(Data)
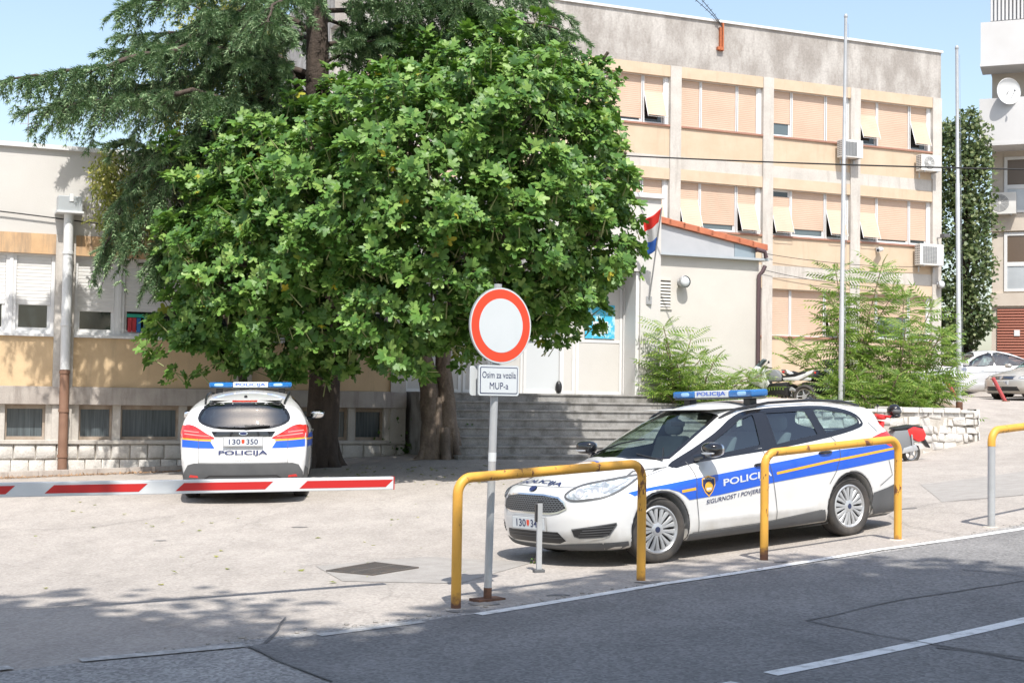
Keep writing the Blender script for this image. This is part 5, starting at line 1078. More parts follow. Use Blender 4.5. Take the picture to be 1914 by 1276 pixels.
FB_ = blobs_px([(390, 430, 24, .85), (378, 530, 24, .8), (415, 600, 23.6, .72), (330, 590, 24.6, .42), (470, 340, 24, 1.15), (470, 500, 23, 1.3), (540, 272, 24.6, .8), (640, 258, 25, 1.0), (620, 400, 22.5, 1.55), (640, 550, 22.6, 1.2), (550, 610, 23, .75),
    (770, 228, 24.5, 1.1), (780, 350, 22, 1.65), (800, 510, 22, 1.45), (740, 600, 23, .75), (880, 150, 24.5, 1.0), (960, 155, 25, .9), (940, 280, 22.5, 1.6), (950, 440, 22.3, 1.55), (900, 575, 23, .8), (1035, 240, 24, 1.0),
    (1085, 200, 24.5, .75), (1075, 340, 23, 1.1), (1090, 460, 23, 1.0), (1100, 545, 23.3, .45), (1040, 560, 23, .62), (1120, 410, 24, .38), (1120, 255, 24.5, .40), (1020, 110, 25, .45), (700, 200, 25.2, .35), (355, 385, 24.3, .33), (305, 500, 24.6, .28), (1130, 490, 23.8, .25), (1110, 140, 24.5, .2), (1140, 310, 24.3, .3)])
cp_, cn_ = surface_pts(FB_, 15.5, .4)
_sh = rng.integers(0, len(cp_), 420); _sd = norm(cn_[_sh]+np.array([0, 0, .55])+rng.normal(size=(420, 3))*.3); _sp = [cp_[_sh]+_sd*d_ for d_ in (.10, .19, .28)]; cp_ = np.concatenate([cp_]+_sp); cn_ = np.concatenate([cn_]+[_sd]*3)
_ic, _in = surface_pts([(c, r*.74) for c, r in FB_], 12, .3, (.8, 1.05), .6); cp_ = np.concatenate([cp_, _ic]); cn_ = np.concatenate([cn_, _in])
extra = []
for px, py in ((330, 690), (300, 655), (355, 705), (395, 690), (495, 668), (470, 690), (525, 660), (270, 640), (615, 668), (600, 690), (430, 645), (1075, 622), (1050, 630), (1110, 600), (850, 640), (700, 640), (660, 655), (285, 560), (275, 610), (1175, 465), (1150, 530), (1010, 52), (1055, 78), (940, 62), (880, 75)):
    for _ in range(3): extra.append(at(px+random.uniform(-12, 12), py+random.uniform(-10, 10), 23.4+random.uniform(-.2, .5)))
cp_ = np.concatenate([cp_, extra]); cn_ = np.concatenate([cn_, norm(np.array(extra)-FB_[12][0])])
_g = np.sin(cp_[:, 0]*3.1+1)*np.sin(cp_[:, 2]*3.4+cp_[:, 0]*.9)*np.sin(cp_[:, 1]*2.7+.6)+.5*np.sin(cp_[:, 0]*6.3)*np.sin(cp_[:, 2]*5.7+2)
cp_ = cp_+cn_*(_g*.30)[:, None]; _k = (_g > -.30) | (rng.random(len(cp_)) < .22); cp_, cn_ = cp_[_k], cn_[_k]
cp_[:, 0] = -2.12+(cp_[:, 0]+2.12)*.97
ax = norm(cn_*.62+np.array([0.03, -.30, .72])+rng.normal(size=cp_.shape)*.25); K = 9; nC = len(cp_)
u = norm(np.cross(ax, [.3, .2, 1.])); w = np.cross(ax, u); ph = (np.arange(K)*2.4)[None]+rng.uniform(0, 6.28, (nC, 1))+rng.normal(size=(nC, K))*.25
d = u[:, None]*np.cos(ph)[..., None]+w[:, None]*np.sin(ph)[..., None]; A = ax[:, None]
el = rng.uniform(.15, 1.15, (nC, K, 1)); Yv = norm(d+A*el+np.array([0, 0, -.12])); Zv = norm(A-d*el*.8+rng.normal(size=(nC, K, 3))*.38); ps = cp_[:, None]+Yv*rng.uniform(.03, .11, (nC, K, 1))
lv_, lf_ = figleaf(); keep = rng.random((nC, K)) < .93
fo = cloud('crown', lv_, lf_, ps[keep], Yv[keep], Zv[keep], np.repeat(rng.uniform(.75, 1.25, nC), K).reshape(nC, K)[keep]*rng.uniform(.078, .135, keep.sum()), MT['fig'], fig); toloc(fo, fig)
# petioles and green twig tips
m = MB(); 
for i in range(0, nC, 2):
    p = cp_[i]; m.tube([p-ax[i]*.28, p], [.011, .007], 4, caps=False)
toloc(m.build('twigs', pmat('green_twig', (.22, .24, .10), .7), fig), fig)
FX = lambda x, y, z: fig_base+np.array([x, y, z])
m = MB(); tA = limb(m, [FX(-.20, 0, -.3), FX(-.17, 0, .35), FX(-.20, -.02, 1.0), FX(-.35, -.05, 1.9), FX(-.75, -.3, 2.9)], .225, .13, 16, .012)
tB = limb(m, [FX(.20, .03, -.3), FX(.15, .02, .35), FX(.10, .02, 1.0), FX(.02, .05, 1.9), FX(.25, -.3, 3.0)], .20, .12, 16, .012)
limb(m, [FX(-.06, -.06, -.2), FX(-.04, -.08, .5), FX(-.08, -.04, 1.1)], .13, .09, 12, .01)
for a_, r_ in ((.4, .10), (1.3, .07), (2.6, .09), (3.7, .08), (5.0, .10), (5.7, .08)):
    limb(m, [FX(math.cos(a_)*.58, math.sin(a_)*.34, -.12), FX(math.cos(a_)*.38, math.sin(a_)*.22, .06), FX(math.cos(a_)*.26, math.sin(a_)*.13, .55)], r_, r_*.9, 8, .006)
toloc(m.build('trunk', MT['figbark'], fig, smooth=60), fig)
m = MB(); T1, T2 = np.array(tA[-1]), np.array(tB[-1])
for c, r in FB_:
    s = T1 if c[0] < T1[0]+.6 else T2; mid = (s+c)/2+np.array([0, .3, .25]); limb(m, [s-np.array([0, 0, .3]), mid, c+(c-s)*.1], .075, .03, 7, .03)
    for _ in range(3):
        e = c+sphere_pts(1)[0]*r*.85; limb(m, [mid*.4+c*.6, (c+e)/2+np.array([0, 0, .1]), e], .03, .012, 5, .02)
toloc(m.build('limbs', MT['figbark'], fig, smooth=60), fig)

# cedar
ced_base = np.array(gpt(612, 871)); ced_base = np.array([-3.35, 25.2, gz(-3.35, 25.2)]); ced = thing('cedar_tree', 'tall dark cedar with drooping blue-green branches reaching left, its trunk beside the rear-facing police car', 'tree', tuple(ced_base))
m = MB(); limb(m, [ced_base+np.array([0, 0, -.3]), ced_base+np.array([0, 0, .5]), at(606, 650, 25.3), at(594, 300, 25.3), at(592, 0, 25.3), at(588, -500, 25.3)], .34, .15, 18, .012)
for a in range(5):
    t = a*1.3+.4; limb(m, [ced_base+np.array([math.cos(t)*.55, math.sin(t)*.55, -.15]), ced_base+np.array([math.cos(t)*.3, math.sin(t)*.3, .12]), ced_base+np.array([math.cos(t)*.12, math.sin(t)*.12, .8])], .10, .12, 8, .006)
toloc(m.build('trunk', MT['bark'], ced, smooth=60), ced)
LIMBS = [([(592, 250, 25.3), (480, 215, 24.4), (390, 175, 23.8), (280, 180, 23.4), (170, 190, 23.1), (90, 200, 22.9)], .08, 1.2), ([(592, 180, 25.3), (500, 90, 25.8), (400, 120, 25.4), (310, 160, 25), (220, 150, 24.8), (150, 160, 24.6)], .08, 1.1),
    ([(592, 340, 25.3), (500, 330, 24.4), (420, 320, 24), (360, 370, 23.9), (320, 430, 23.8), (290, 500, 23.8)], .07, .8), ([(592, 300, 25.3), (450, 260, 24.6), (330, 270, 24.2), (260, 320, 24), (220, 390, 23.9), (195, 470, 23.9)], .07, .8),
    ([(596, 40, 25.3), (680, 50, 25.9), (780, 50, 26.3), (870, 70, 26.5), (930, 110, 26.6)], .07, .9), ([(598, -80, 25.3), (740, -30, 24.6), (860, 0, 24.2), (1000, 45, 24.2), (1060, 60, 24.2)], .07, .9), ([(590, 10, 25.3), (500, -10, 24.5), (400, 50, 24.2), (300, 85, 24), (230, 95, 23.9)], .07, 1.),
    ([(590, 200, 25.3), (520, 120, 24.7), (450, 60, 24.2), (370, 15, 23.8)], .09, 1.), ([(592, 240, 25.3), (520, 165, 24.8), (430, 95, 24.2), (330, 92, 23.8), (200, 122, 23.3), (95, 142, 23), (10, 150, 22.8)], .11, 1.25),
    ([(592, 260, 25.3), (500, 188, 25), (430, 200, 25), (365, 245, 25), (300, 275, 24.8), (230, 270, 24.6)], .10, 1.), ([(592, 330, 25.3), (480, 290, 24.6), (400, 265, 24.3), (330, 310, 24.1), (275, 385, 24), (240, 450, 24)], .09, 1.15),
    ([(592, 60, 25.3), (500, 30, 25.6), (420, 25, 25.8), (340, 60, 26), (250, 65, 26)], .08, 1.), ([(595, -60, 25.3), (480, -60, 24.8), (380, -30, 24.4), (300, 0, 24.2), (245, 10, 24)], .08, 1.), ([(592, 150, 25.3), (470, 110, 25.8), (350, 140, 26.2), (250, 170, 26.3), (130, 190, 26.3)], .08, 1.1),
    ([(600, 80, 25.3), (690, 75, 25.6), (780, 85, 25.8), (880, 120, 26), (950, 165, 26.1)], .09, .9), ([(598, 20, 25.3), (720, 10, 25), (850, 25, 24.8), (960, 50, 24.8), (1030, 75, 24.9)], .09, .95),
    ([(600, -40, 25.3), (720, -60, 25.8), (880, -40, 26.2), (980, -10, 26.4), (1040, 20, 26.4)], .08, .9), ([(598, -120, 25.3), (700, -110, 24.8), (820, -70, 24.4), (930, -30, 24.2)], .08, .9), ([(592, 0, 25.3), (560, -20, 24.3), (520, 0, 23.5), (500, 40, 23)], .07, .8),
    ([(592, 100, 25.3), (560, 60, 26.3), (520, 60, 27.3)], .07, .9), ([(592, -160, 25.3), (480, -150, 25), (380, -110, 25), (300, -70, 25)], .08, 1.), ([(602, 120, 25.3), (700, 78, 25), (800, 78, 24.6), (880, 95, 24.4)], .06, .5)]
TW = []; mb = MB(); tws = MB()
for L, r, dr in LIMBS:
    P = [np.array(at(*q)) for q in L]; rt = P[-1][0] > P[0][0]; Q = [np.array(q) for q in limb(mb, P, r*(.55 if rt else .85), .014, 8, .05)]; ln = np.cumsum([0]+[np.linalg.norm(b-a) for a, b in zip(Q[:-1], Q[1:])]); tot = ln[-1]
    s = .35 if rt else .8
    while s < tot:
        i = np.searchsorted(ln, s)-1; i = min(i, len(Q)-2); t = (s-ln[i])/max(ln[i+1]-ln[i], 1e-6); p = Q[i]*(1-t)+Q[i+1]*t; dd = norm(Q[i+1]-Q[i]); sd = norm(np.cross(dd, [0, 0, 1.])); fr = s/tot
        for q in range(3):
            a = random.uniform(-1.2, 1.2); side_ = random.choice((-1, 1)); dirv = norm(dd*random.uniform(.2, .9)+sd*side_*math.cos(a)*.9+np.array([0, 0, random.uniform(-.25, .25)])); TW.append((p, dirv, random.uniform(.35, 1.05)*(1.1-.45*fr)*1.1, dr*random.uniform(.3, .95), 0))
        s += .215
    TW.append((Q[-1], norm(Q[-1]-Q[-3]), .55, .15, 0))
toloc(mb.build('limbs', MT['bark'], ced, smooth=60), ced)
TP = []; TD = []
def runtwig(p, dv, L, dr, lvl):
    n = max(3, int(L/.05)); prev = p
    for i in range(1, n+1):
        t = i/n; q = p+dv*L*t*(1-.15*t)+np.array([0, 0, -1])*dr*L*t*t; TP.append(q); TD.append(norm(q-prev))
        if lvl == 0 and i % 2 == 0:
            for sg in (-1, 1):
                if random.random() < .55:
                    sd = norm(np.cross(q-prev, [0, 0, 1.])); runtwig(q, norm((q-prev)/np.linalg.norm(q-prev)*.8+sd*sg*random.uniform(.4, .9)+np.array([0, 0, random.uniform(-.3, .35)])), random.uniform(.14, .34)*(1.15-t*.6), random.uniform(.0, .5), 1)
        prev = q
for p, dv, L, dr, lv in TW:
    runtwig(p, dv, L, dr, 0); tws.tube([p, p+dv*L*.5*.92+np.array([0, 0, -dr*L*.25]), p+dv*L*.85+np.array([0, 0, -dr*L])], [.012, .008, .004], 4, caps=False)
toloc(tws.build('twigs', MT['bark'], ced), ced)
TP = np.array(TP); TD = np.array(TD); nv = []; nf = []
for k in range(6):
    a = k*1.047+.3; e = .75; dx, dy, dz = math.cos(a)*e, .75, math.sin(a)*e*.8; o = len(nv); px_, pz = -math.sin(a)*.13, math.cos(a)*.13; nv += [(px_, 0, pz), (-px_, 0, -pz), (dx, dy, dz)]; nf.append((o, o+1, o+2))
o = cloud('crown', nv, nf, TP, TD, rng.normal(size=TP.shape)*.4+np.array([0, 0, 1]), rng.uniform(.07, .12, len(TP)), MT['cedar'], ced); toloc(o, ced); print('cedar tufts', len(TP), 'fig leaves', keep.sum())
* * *
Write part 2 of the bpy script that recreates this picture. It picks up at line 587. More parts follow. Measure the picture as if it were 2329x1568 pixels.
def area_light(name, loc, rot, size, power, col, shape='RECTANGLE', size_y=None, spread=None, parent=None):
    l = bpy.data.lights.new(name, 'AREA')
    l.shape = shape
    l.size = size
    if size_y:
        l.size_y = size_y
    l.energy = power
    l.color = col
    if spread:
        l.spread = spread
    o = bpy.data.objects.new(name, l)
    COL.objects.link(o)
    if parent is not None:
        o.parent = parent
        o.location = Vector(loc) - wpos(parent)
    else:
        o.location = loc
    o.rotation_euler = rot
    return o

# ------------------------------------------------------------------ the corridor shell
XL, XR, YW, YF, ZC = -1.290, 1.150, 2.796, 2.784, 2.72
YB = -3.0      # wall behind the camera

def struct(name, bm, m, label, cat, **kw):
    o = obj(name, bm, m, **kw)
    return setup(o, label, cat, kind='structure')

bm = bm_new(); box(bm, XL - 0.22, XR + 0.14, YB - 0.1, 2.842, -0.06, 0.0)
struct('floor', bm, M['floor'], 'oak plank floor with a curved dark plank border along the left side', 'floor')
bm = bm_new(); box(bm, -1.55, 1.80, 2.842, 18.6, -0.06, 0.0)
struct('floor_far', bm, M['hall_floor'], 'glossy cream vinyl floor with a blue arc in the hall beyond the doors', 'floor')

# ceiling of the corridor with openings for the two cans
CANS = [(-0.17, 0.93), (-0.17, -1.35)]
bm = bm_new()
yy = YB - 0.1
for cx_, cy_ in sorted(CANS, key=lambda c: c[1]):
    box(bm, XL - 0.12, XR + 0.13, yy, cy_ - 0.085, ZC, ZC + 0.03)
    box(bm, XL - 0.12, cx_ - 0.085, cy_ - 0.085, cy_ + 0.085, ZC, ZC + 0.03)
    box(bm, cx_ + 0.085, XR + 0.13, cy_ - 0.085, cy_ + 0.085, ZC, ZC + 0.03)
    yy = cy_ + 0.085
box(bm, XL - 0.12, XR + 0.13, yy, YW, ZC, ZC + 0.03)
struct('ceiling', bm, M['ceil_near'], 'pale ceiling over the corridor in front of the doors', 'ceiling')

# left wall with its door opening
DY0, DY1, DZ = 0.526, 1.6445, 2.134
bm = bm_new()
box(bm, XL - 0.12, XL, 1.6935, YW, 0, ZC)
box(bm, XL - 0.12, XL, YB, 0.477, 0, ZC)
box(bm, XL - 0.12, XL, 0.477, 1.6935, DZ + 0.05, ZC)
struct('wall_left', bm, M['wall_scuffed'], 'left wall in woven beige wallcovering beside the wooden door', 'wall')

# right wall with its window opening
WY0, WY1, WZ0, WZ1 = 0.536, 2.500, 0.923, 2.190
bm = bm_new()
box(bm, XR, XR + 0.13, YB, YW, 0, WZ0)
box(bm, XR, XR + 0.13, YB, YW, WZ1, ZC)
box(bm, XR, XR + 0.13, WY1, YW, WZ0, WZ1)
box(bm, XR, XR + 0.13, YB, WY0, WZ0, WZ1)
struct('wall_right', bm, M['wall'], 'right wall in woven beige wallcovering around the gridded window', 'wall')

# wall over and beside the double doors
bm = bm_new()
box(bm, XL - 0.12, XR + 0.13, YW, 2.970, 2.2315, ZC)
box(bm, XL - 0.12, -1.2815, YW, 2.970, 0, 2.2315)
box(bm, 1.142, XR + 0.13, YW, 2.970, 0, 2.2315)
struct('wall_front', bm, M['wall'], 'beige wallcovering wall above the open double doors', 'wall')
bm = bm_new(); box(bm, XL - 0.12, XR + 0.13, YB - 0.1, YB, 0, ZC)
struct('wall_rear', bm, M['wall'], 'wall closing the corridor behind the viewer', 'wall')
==
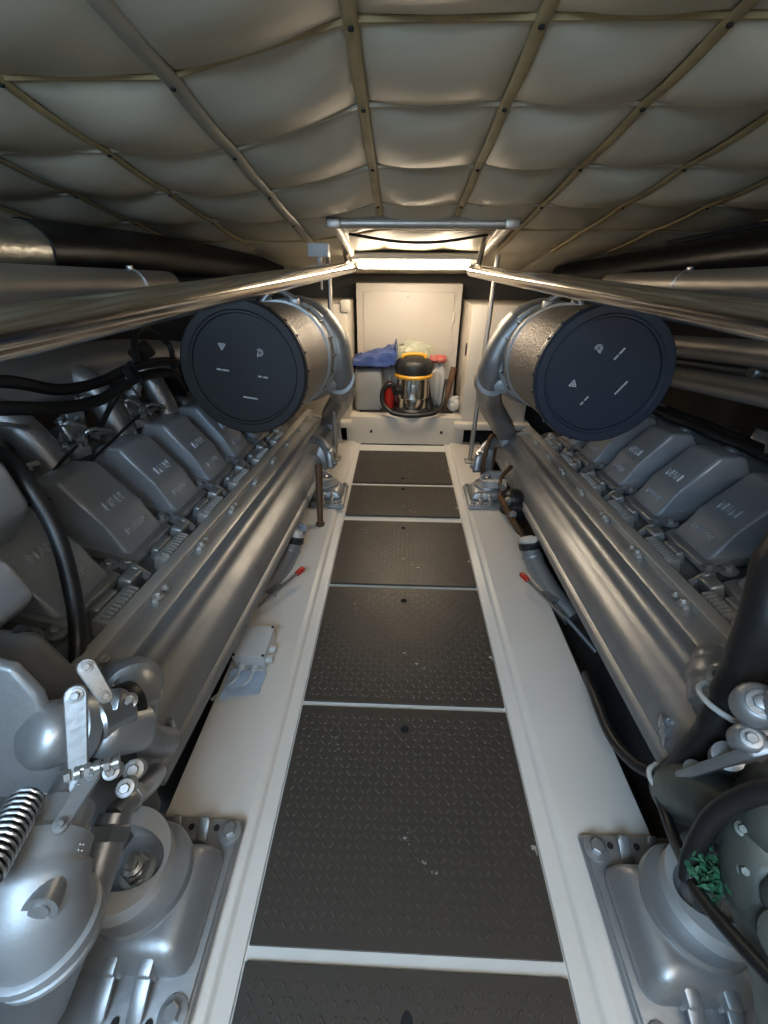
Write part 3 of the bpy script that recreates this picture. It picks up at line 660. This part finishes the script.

(To be done) Check every line of the entries above for the word "that" and report how many lines contain it, giving the number only.

(Complete answer) 2